I can see possible nullity in cases of military service. I’ve got a lot of friends in the military and a few family members, too. Marry in haste, repent in leisure seems to be their motto. I know too many married and divorced people who married who and when they did because they were being deployed to a combat zone, sent overseas for a long period of time, or sent to the other side of the country and felt pressured to marry or risk losing their SO’s.

I guess what I’m saying is there is a big difference between being engaged and really planing on marrying vs every other type of “engaged” I’ve seen.

So, yeah, changing the date or setting one based on outside forces could point toward invalidity. Not always, of course, but for some couples…sure.


I don’t think changing the date, in and of itself, would be grounds for nullity. However, if the couple decided they needed to get married RIGHT AWAY, without considering all of the factors that are important when discerning a vocation to marriage, that COULD be grounds for nullity. Lack of valid consent and lack of understanding of the nature of marriage are grounds for nullity. For example, if a couple only decided to get married because they were worried they would “lose each other” if they were apart too long, I would be questioning the validity of their marriage. If your relationship is so weak that you’re worried about losing each other, are you really ready to pursue a marital relationship?



I can understand this priest’s point and, sure, he can present the case. But, it’s not a simple matter.
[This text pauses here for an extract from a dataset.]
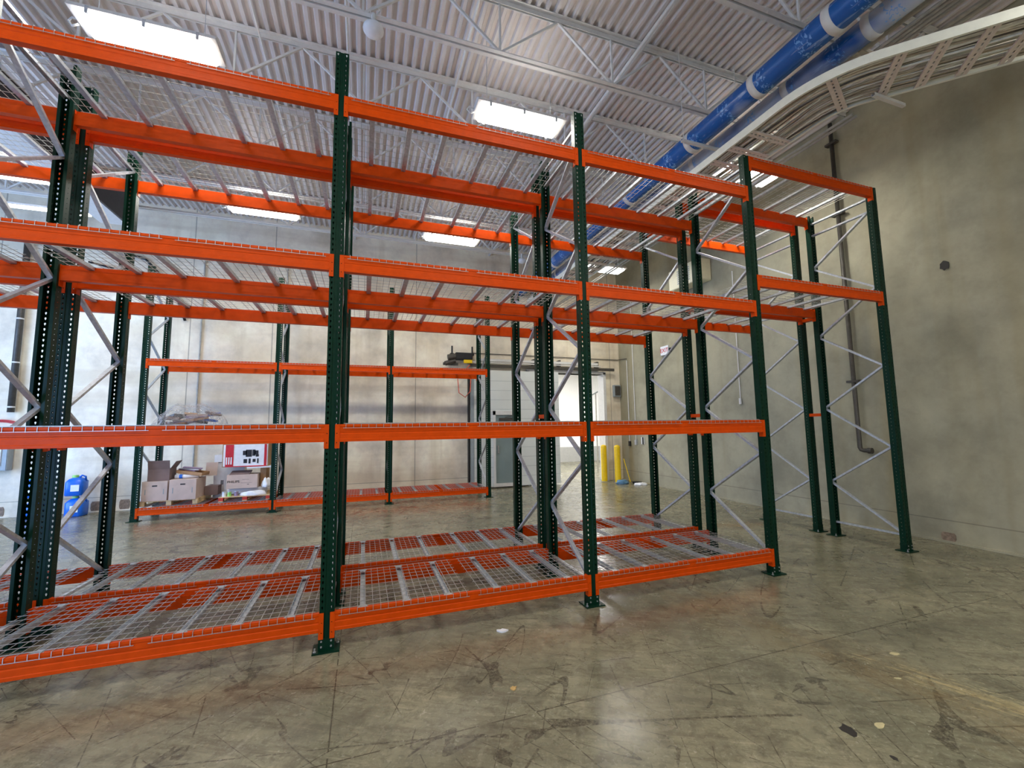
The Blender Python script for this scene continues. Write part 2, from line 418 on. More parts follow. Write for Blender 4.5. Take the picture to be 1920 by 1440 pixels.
LP = [(-2.38, 5.57, 'bright linear light at the upper left, largest in view'), (2.09, 5.5, 'bright linear light left of the second green post top'),
      (-2.03, 9.6, 'far linear light just left of the tall foreground post'), (1.91, 9.75, 'far linear light right of the tall foreground post, below the orange beam'),
      (-5.95, 9.45, 'bright linear light at the left photo edge behind the paired posts'), (6.5, 5.57, 'bright linear light above the cable tray by the right wall'),
      (6.45, 10.4, 'small far linear light in the back right corner'), (-6.45, 5.57, 'linear light beyond the left photo edge'),
      (-6.3, 1.3, 'linear light left of the camera'), (-2.2, 1.3, 'linear light above left of the camera'), (2.1, 1.3, 'linear light above the camera'), (6.5, .6, 'linear light above right near the right wall'),
      (-6.3, -2.9, 'linear light far behind left'), (-2.2, -2.9, 'linear light behind the camera on the left'), (2.1, -2.9, 'linear light behind the camera'), (6.5, -2.9, 'linear light behind the camera by the right wall')]
lt0 = make_light()
for i, (x, y, lb) in enumerate(LP):
    t = lt0 if i == 0 else copy_tree(lt0)
    t.location = (x, y, 6.33 if i != 5 else 6.36); t['label'] = lb
# slim strip light far left
t = thing('strip_light', 'slim strip light under the far left light', 'ceiling light', (-6.0, 10.6, 6.2))
b = B(); box(b, -.7, .7, -.06, .06, .03, .07); ob('housing', b, white, t)
b = B(); box(b, -.68, .68, -.05, .05, 0, .03); ob('diffuser', b, lensm, t)
b = B(); tube(b, [(0, 0, .07), (0, 0, ZD-6.2)], .004, 5); ob('hanger_wire', b, galv, t)
# lights of the next room
for i, x in enumerate((5.2, 9.5)):
    t = thing('ceiling_light', 'light in the next room, '+('left' if i == 0 else 'right')+' one above the opening', 'ceiling light', (x, 16.2, 4.45))
    b = B(); box(b, -.6, .6, -.3, .3, 0, .06); ob('housing', b, white, t)
    b = B(); box(b, -.56, .56, -.26, .26, -.02, 0); ob('diffuser', b, lensm, t)
    ld = bpy.data.lights.new('lamp_glow', 'AREA'); ld.shape = 'RECTANGLE'; ld.size = 1.1; ld.size_y = .5; ld.energy = 260; ld.color = (1, .99, .97)
    lo = bpy.data.objects.new('lamp_glow', ld); COL.objects.link(lo); lo.parent = t; lo.location = (0, 0, -.03)

# ------------------------------------------------------------------ pallet racks
TP = .0508
def post_mesh():
    """perforated open column: aisle face at y=0 (towards -y), open side towards +y, foot at z=0"""
    b = B(); H = ZT-.02
    n = int(H/TP); z00 = H-n*TP
    D = .078
    cols_face = [(-W/2, -.018), (.018, W/2)]
    tear = [(0, .012), (.0065, .008), (.0075, .001), (.0045, -.007), (.0025, -.013), (-.0025, -.013), (-.0045, -.007), (-.0075, .001), (-.0065, .008)]
    rnd = [(.0045*math.sin(a*math.pi/3), .0045*math.cos(a*math.pi/3)) for a in range(6)]
    def P_face(u, z): return (u, 0, z)
    def cell(fn, u0, u1, z0, hole, cu):
        uc, zc = cu, z0+TP/2
        bd = []
        for (du, dz) in hole:        # boundary point in the same direction
            L = math.hypot(du, dz); ex, ez = du/L, dz/L
            hu = (u1-uc) if ex > 0 else (uc-u0)
            s = min(hu/abs(ex) if abs(ex) > 1e-6 else 9, (TP/2)/abs(ez) if abs(ez) > 1e-6 else 9)
            bd.append((uc+ex*s, zc+ez*s))
        cor = [(u0, z0), (u1, z0), (u1, z0+TP), (u0, z0+TP)]
        hv = [b.verts.new(fn(uc+du, zc+dz)) for du, dz in hole]; bv = [b.verts.new(fn(*q)) for q in bd]
        N = len(hole)
        for i in range(N):
            j = (i+1) % N
            b.faces.new((hv[i], hv[j], bv[j], bv[i]))
            p, q = bd[i], bd[j]
            same = abs(p[0]-q[0]) < 1e-6 or abs(p[1]-q[1]) < 1e-6
            if not same:
                c = min(cor, key=lambda c: abs(c[0]-p[0])+abs(c[0]-q[0])+abs(c[1]-p[1])+abs(c[1]-q[1]))
                cv = b.verts.new(fn(*c)); b.faces.new((bv[i], bv[j], cv))
    for k in range(n):
        z = z00+k*TP
        for (u0, u1) in cols_face: cell(P_face, u0, u1, z, tear, (u0+u1)/2)
        cell(lambda u, zz: (-W/2, u, zz), 0, D, z, rnd, D*.5); cell(lambda u, zz: (W/2, u, zz), 0, D, z, rnd, D*.5)
    def quad(p0, p1):
        v = [b.verts.new((p0[0], p0[1], z00)), b.verts.new((p1[0], p1[1], z00)), b.verts.new((p1[0], p1[1], H)), b.verts.new((p0[0], p0[1], H))]; b.faces.new(v)
    # centre groove and return lips
    for a, c in (((-.018, 0), (-.012, .006)), ((-.012, .006), (.012, .006)), ((.012, .006), (.018, 0)), ((-W/2, D), (-W/2+.024, D)), ((W/2, D), (W/2-.024, D)), ((-W/2+.024, D), (-W/2+.024, D-.01)), ((W/2-.024, D), (W/2-.024, D-.01))): quad(a, c)
    if z00 > 1e-4:
        for a, c in (((-W/2, 0), (-.018, 0)), ((.018, 0), (W/2, 0)), ((-W/2, 0), (-W/2, D)), ((W/2, 0), (W/2, D)), ): 
            v = [b.verts.new((a[0], a[1], 0)), b.verts.new((c[0], c[1], 0)), b.verts.new((c[0], c[1], z00)), b.verts.new((a[0], a[1], z00))]; b.faces.new(v)
    bmesh.ops.remove_doubles(b, verts=b.verts, dist=.0004)
    return mesh('upright_post', b, green)
POST = post_mesh()
def foot_mesh():
    b = B(); box(b, -.105, .105, -.05, .125, 0, .012)
    for s in (-1, 1): box(b, s*.0585-.0035, s*.0585+.0035, -.004, .082, .012, .115)
    box(b, -.062, .062, -.0045, -.0005, .012, .105)
    return mesh('base_plate', b, green)
FOOT = foot_mesh()
def bolt_mesh():
    b = B(); tube(b, [(0, 0, 0), (0, -.007, 0)], .008, 6); face = mesh('shoe_bolt', b, chrome)
    b = B(); tube(b, [(0, 0, 0), (0, 0, .006)], .014, 6); tube(b, [(0, 0, .006), (0, 0, .03)], .007, 6); return face, mesh('anchor_bolt', b, chrome)
BOLT_F, BOLT_A = bolt_mesh()
BRP = [(-.022, 0), (.022, 0), (.022, .026), (.019, .026), (.019, .003), (-.019, .003), (-.019, .026), (-.022, .026)]
IN = .062
RUN = DEP-2*IN
STEP = .6
def brace_mesh(dz, sgn=1):
    b = B(); d = Vector((0, RUN, dz))
    ax = Vector((1, 0, 0)); ay = d.normalized().cross(ax)*sgn
    extrude_profile(b, BRP, (0, 0, 0), d, ax, ay)
    return mesh('brace', b, galv)
BR_UP, BR_DN, BR_H = brace_mesh(STEP), brace_mesh(-STEP, -1), brace_mesh(0)
def beam_profile():
    return [(0, 0), (0, -.02), (.004, -.025), (.004, -.068), (.007, -.072), (.007, -.08), (.004, -.084), (.004, -BH+.027), (0, -BH+.022), (0, -BH), (.058, -BH), (.058, -.042), (.036, -.042), (.036, 0)]
BEAMS = {}
def beam_mesh(L):
    k = round(L, 3)
    if k not in BEAMS:
        b = B(); extrude_profile(b, beam_profile(), (-L/2, 0, 0), (L/2, 0, 0), (0, 1, 0), (0, 0, 1)); BEAMS[k] = mesh('beam', b, orange)
    return BEAMS[k]
def connector_mesh(s):
    """angle end plate; s=+1 for the right end (origin at the beam end, post lies beyond)"""
    b = B()
    w0, w1 = 0, s*.033
    xa, xb = min(w0, w1), max(w0, w1)
    H = .208; hx = s*.018
    # face plate with two keyholes
    for z0, z1 in ((0, -.075), (-.083, -.155), (-.163, -H)): box(b, xa, xb, .0, .0045, z1, z0)
    for zc in (-.079, -.159):
        for u0, u1 in ((xa, hx-.004), (hx+.004, xb)):
            if u1 > u0: box(b, u0, u1, 0, .0045, zc-.004, zc+.004)
    box(b, min(0, -s*.005), max(0, -s*.005), 0, .06, -H, 0)
    return mesh('beam_connector', b, orange)
CONN = {1: connector_mesh(1), -1: connector_mesh(-1)}
def post(parent, x, y, flip, loc0):
    o = obj('upright_post', POST, parent, (x-loc0[0], y-loc0[1], .012), (0, 0, math.pi if flip else 0))
    m = o.modifiers.new('steel_thickness', 'SOLIDIFY'); m.thickness = .0022; m.offset = 0
    obj('base_plate', FOOT, o, (0, 0, -.012)); 
    if not flip and y < 5:
        for sx in (-1, 1):
            for z in (.04, .082): obj('shoe_bolt', BOLT_F, o, (sx*.038, -.0045, z-.012))
    if y < 6:
        obj('anchor_bolt', BOLT_A, o, (.085, .095, 0)); obj('anchor_bolt', BOLT_A, o, (-.085, -.02, 0))
def frame(parent, x, y0, near_low, loc0, tie=()):
    """one upright frame: aisle post at y0, rear post at y0+DEP; near_low = diagonals start at the near post"""
    post(parent, x, y0, False, loc0); post(parent, x, y0+DEP, True, loc0)
    lx, ly = x-loc0[0], y0+IN-loc0[1]
    obj('brace', BR_H, parent, (lx, ly, .235)); obj('brace', BR_H, parent, (lx, ly, 5.06)); obj('brace', BR_H, parent, (lx, ly, 5.27))
    z = .26; up = near_low
    for k in range(8):
        z1 = z+STEP
        if up: obj('brace', BR_UP, parent, (lx, ly, z))
        else: obj('brace', BR_DN, parent, (lx, ly, z1))
        z = z1; up = not up
def beam(parent, xa, xb, y, z, rear, loc0):
    """xa, xb: post centres; y: outer face plane"""
    L = xb-xa-W
    o = obj('beam', beam_mesh(L), parent, ((xa+xb)/2-loc0[0], y-loc0[1]+(.009 if rear else -.009), z), (0, 0, math.pi if rear else 0))
    obj('beam_connector', CONN[1], o, (L/2, 0, 0)); obj('beam_connector', CONN[-1], o, (-L/2, 0, 0))
def level_beams(parent, xa, xb, y0, z, loc0):
    beam(parent, xa, xb, y0, z, False, loc0); beam(parent, xa, xb, y0+DEP, z, True, loc0)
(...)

To be precise, “grounds” are related to particular canons in the Code. For a premarital pregnancy situation, the typical ground would be stated in these or essentially similar terms: “is the marriage of A and B invalid due to a grave lack of discretion of judgment concerning the essential, matrimonial rights and duties that are to be given and accepted, on the part of A or B (canon 1095.2)?” Very basically, this means that the court is investigating whether or not a party was lacking in knowledge of marriage (its basic, essential nature), lacking in internal freedom due to internal compulsion (not an external force, that’s a different canon), and/or lacking in the ability to evaluate the aptness of marriage to that person, at that time (the ability to think along these lines: “our marriage at this time is good because of these facts and is a challenge because of these other facts”).

All adults are presumed to have this discretionary capacity. Sometimes, a premarital pregnancy can be a cause which leads to the effect of a lack of discretionary capacity.

In a concrete case such as what this priest presented, more is needed than the simple fact of the pregnancy, and a decision to change the date of the wedding, to prove that a person was incapable of marriage. If the couple had a good, normal courtship, and decided to marry with the support of everyone they know, a subsequent, premarital pregnancy may well be inconsequential. It may, in fact, be quite normal and expected for them to want to marry sooner. If the initial decision was obviously flawed, it is easier to see how the fact of a pregnancy might have made the party even less able to discern. The pregnancy is more proof of an incapacity but, by itself, it is not conclusive.

Again, all you can really say is that this kind of premarital pregnancy may be a cause which leads/contributes to a lack of discretion. My opinion is that, in general, a post-proposal pregnancy is going to be less important than a pre-proposal one. It is something the tribunal will consider, however, since it is a pertinent fact.